Although the sermon speaks seriously and often vividly about the shedding of blood, its treatment of blood remains predominantly judicial and sacrificial. Blood is explained as signifying death, substitution, wrath, and payment beneath divine judgement. Yet Hebrews 10 itself presses beyond these categories into something far deeper. The problem confronting the worshipper is not merely external guilt but inward uncleanness. This is precisely why the blood of bulls and goats could never truly “take away sins” or cleanse the conscience. The repeated sacrifices testified that the worshipper himself remained fundamentally unchanged. He left the altar still fallen, still inwardly corrupted, still conscious of sin, and still unable to stand perfected before a holy God.
The issue was therefore not simply the need for punishment to fall, but the need for polluted worshippers to become fit for the presence of God. Hebrews moves repeatedly into these inward categories: conscience, sanctification, perfected worshippers, and the law written upon the heart. Christ’s blood therefore accomplishes what animal blood never could. It does not merely symbolize death beneath wrath; it cleanses the conscience, sanctifies the worshipper, inaugurates the new covenant, and creates a people able to draw near to God. Yet these dimensions remain comparatively underdeveloped throughout the sermon.
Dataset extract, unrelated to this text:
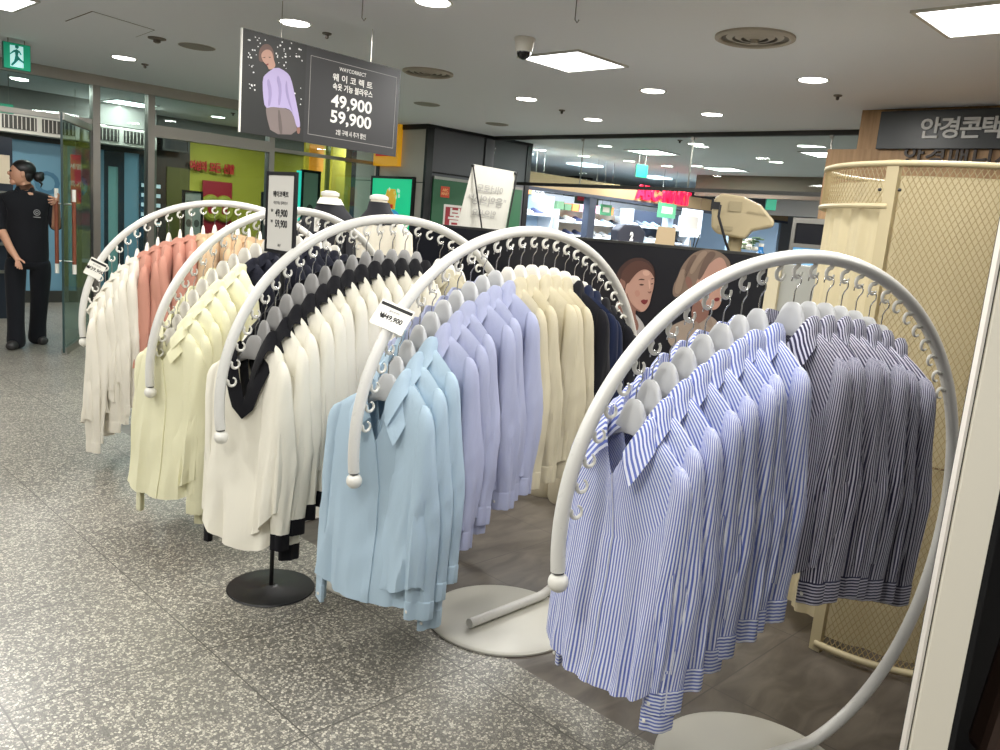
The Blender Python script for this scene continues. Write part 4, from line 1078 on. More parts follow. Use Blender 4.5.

As a result, the blood functions primarily as the cost of forgiveness rather than as the holy cleansing necessary for fallen humanity to dwell in communion with the living God.
This is where the sermon begins to feel incomplete. It explains substitution clearly, but less fully why fallen humanity requires inward transformation. The hearer may leave believing, “I need Christ to pay for my sins,” without concluding, “I must become an entirely new creature.” And this naturally weakens the necessity of the new birth. Regeneration becomes doctrinally adjacent rather than existentially unavoidable.
The same reduction affects the sermon’s doctrine of God. To be fair, the sermon’s doctrine of God is stronger than that found in much contemporary evangelicalism. God is presented as holy, wrathful against sin, judicial, and unwilling simply to overlook evil. The Father’s role in pouring out judgement upon the Son is explicitly acknowledged. These are genuine strengths.
Yet God remains primarily judicial rather than majestically overwhelming. The sermon explains God’s wrath more than it unveils God’s holiness.
That distinction is critical. The seriousness of sin is always proportional to the glory of the One sinned against. The burnt offering was not merely a mechanism of payment. It was a terrifying declaration concerning the holiness of the God before whom the worshipper stood. The flames consuming the sacrifice revealed what divine holiness thinks of sin.
The sermon explains the mechanics of sacrifice carefully, but the hearer is less frequently brought consciously beneath the unbearable purity and majesty of God Himself. Consequently, the Cross risks becoming primarily about how sinners may escape punishment rather than about God publicly upholding His own holiness against fallen humanity.
This directly affects the sermon’s experiential element. The sermon contains vivid illustrative material. The hearer is asked repeatedly to imagine laying hands upon the animal, slitting its throat, watching the carcass burn beneath divine fire. These are powerful pedagogical images.
Yet vividness is not identical with experiential preaching.
The sermon explains sacrifice more than it anatomizes the soul beneath the sacrifice. The hearer is shown guilt, but not deeply searched. The sermon rarely probes why man naturally resists God, why holiness feels foreign, why self-rule is cherished, why sinners instinctively flee exposure, or why fallen humanity hates divine authority.
Consequently, the conscience is informed more than wounded.
The older experiential tradition sought not merely awareness of guilt but hatred of indwelling corruption. The sinner was to feel not only condemned for sinful acts but horrified at the inward principle of sin itself. This sermon, by contrast, often leaves the hearer functioning mainly as an observer of atonement rather than as a ruined sinner collapsing beneath the holiness of God.
That is why the sermon can feel simultaneously doctrinally serious yet strangely educational in atmosphere. It often resembles a theological lecture explaining sacrifice rather than prophetic preaching exposing the soul.
And this leads finally to the diminished necessity of the new birth. Because the sermon’s controlling framework remains guilt, punishment, substitution, and forgiveness, rather than fallen humanity, divine judgement, death of the old man, and new creation.
Yet Hebrews 10 itself presses beyond external sacrifice toward inward transformation. The old covenant sacrifices could not perfect the conscience. They could not create holy worshippers. They could not write the law upon the heart. Those categories already point beyond forgiveness alone toward regeneration and new covenant life.
This is where the sermon ultimately feels incomplete within the broader aims of the Easter series. It explains atonement clearly and often faithfully, but it does not bring the hearer consciously into death and resurrection. The sinner is taught that he needs pardon, yet not sufficiently brought to despair of the very self that requires pardon.
As a result, the sermon’s application remains comparatively external. The hearer is told to recognize his need, trust Christ, and celebrate God’s provision. A fuller experiential Reformed sermon would aim deeper. It would seek hatred of indwelling sin, collapse of self-righteousness, awareness of Adamic corruption, longing for inward renewal, consciousness of spiritual deadness, and desperate dependence upon the Spirit to create an entirely new man fit for the presence of a holy God.
That, ultimately, is the great absence here. The sermon preaches substitution robustly, but not the death of fallen humanity beneath the holiness of God. It proclaims forgiveness more strongly than new creation. And therefore, despite its many doctrinal strengths, it stops short of the fuller biblical vision already present within its own chosen texts: that sinful humanity does not merely require payment for sins, but inward transformation if it is ever to dwell before the living God.